Now, in the episode titled “Heading South” of the documentary mini-series that was screened as part of “Notti Stellate”, Rossellini reads out the recipe for making “dal”. He then shows the rice fields and peasant villages of southern India. The produce is subsequently taken to the markets in the city centres. The episode also shows the artistic heritage of one such city, Madurai, with its temples bursting with figurines with an almost Baroque opulence of ornamentation. A master working at the height of his powers, Rossellini exercises an exemplary control over his mise en scene. The camera angles and movements are so meticulously planned and executed that there’s not a single frame that goes wasted.  Unlike most Western intellectuals who had previously tried to capture India, Rossellini shows great empathy in his presentation of India. He doesn’t see India as a land of jungles and snake charmers; he is interested in presenting a young country that has recently freed itself from the shackles of colonialism. An age old civilization that’s on its way to embracing modernity though the construction of dams, bridges and whatnot, but one that’s also committed to preserving its rich culture and values.

As for Pasolini, a culturally rich country like India represented the true “spirit of Bandung”. At the historic Bandung Conference of 1955, the participating nations of Asia and Africa had tried to envision alternative ways of working together in the bipolar world of the Cold War. The event marked the birth of the Non-Alignment Movement and left its mark on a generation of writers, artists, and filmmakers, including Pasolini.  “Notes for a Film on India” offers a fascinating take on India by Pasolini who had come here to make a feature film. Unfortunately, the film never got made, but Pasolini nevertheless was able to shoot some interviews with Indian people from all walks of life to learn more about the country.

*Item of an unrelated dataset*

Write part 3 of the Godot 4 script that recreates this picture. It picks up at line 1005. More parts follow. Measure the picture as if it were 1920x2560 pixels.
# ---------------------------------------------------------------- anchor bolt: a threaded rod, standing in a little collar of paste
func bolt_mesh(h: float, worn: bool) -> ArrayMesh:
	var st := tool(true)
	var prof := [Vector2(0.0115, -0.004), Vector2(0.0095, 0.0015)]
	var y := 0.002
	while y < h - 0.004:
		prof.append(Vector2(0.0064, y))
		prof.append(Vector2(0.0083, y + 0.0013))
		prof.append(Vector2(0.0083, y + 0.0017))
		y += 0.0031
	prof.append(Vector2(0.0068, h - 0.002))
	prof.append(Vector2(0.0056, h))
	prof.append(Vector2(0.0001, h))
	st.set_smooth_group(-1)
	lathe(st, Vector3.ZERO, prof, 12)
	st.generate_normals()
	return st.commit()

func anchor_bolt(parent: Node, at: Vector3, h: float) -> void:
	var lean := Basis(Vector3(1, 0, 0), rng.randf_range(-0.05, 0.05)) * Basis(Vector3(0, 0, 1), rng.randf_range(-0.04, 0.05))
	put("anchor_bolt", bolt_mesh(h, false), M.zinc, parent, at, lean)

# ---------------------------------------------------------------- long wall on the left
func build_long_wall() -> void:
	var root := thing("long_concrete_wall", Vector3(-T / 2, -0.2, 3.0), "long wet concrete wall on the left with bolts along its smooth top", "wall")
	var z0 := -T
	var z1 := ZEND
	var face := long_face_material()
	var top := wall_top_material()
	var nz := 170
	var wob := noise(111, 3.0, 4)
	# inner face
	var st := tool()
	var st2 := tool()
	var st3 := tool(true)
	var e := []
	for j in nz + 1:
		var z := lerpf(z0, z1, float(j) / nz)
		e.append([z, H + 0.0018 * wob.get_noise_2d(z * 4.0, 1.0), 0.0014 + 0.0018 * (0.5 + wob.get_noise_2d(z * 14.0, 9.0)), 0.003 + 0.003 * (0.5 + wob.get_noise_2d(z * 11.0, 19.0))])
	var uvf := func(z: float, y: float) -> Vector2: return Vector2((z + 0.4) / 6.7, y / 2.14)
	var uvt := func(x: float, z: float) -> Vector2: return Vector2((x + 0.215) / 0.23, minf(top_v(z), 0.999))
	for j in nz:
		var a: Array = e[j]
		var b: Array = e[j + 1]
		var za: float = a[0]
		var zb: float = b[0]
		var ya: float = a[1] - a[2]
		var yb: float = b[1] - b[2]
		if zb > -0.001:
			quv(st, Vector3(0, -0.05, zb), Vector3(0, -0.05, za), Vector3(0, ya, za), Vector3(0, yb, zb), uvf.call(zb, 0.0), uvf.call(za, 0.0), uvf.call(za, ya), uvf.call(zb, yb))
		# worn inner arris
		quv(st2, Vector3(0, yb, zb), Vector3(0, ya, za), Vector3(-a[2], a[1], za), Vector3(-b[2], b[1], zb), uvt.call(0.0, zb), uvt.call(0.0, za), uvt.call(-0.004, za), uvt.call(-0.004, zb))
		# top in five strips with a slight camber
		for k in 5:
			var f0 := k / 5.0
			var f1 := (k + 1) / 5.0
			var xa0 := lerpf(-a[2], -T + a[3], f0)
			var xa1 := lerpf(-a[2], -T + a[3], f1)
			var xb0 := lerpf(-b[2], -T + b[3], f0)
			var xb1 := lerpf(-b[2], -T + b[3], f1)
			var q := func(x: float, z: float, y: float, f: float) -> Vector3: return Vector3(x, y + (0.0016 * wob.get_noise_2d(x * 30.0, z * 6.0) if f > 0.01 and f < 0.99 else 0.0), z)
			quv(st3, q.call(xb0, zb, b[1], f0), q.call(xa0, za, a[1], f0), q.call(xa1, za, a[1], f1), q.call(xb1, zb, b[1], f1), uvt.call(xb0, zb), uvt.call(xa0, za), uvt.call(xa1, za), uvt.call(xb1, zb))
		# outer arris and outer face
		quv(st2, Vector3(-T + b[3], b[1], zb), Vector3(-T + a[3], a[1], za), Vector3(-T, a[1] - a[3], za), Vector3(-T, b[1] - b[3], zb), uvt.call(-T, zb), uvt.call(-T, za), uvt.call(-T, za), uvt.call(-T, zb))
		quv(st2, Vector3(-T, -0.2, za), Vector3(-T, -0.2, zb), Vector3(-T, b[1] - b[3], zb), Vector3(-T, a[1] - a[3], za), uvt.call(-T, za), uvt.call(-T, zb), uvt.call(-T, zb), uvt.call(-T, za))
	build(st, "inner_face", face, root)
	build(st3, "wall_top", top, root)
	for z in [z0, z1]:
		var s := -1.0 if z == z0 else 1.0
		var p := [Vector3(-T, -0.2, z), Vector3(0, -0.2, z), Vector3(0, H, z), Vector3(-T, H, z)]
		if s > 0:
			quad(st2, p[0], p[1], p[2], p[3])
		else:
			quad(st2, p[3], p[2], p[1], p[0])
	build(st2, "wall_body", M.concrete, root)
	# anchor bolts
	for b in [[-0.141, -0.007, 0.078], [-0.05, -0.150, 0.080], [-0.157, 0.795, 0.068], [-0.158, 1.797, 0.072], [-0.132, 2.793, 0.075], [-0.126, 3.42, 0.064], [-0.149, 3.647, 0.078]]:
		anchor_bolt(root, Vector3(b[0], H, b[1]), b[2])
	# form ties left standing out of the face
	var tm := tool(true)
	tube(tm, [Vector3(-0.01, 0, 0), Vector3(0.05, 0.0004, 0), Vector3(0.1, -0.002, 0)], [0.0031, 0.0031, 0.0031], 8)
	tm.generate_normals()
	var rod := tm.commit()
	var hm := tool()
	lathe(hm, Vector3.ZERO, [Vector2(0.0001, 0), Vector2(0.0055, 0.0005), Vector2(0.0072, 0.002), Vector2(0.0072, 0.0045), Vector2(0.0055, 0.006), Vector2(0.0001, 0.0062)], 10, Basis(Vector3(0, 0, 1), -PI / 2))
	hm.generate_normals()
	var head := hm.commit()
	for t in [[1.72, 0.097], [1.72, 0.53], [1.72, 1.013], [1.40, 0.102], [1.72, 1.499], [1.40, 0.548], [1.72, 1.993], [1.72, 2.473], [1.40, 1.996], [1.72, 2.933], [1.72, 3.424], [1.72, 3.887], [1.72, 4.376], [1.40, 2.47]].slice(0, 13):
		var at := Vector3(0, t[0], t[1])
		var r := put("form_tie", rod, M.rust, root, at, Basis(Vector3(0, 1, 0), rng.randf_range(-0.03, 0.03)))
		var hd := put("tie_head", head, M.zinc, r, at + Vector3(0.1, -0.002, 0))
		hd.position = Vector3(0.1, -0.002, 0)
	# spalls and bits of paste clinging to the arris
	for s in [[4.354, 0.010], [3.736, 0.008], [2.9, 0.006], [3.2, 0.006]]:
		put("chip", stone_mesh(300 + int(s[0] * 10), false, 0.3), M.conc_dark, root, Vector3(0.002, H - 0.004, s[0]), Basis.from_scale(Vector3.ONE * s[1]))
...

The 33-minute-long documentary was created by Pasolini from the material he shot whiles doing recces for his proposed film to be made in India about a king who gives up his body to feed a starving tiger. Here, Pasolini narrates the challenges of India and its charms amidst all the problems the country faces. An increasingly cynical Pasolini examines the challenges India faces in modernizing itself, posing the all important question: Can India prevent losing its true identity in the process? During his encounter with a boy belonging to one of the backward castes, Pasolini asks him whether or not he believes he could one day be the prime minister of India. To his great surprise, the boy enthusiastically replies in the affirmative.

The documentaries by Rossellini and Pasolini (screened at major festivals across the globe) demonstrate how leading Italian intellectuals over the years have taken keen interest in India right from its early years as a young country trying to find a new independent identity in a world engulfed in the gaping maw of the Cold War while simultaneously trying to keep its culture and values intact. Separated by a about a decade, both these humanistic documentaries had succeeded in reintroducing India to the world with rare honesty and empathy.